Dambech wants to create an engine of profit to provide food for these children, but according to his wife, Meg, who helps oversee the Bacon Bandit’s books, he has another two years before he can. “He said he was going to take a little break from starting new businesses and we’ll focus on me,” says Meg. “That’s a little reassuring.”
Though the urge to manage another business, like that for the inner-city kids, clicks away at Dambech’s mind, he agreed to wait three years after the inception of Bacon Bandits before starting something new. It’s a compromise he was willing to make, especially as his other establishments expand. Veteran Lawn Care Services, featured in a 2015 Super Bowl commercial, has more customers to cater to. With Bacon Bandits, Dambech has goals too. In addition to launching his bacon jam and setting up a second location, Dambech wants to create an original burger sauce.
His entrepreneurial instinct started as a boy watching his father work, but coming back to the U.S. after serving in Iraq and hearing one line during a podcast sparked Dambech’s daily motivation. The quote, “What are you going to do with your one and only life,” became that one cheesy line Dambech constantly refers to.

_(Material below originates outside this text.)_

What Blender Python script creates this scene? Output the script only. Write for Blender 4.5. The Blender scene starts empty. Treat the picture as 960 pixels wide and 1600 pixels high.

“There’s no reset after the games over. This is it,” says Dambech. With only one shot, Dambech will make it worthwhile. As the snow settles over the Syracuse grounds and the temperatures continue to drop, Dambech is full of energy as he talks of his Bacon Bandits truck, tucked away until the clouds part. A few months left to go, Dambech plans for the spring, when his truck comes out, figuring out a way to flip his menu, simplifying it while tweaking his recipes to crispy and marbled perfection.